Progressive damage process and destabilization precursor recognition of granite under high temperature based on acoustic emission

Abstract

To investigate the crack evolution and failure precursory characteristics of granite after thermal damage, uniaxial compression acoustic emission (AE) experiments were conducted on granite specimens after various temperature. AE characteristics at different stress stages were analyzed. Characteristics of the AE multiparameter informativeness of post-high-temperature granites and differences in crack precursor information are discussed. The results showed that as the temperature increases, the uniaxial compressive strength and elastic modulus of granite decrease significantly, with reductions of 46.93 % and 73.20 %, respectively, at 800 °C compared to 25 °C. Conversely, the peak strain increased by over 135 % at 800 °C, indicating a transition from brittle to ductile behavior.

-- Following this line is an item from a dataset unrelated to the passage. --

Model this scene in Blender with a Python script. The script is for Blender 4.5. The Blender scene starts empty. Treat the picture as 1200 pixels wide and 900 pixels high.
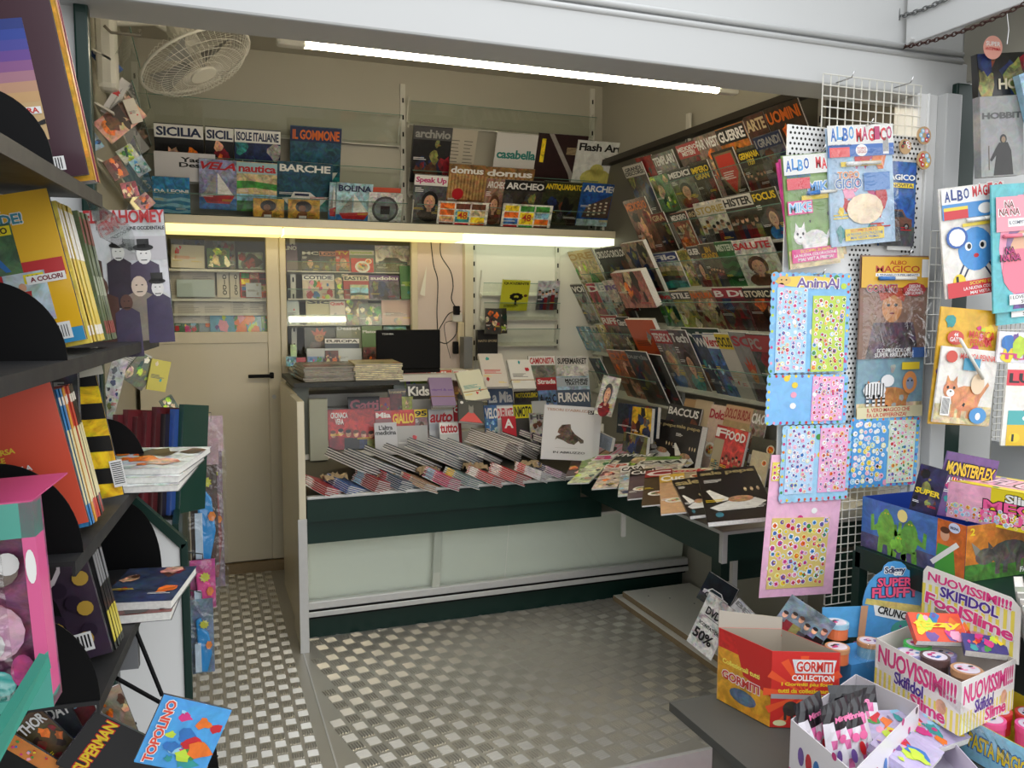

The characteristic stress showing a significant reduction in their thresholds with increasing temperature. The distribution of AE events during the progressive damage process was significantly influenced by thermal damage. At 25–400 °C, the low, intermediate, and high frequency bands converted to each other, with low-frequency signals being dominant. At 600–800 °C, high-frequency signals prevailed before the peak stress, while low-frequency signals increased after the peak. The RA-AF distribution revealed that tensile cracks dominated in granite during the loading process, and the higher the degree of thermal damage, the more tensile crack is. The progressive damage process of granite shifted from a mixed fracture mode to a small-scale tensile fracture mode as the treatment temperature increased. Before peak stress, the proportion of small-scale shear cracks increased, while after peak stress, the proportion of large-scale tensile cracks became more prominent. The AE entropy curve can well reflect the progressive damage characteristics of granite at different temperature. Entropy rapid increase is the precursor characteristics of granite instability. The dominant frequency entropy precursor response appears the earliest, and the amplitude entropy precursor response is the latest. The precursor response occurred earlier with increasing temperature, providing a reliable warning signal for rock failure.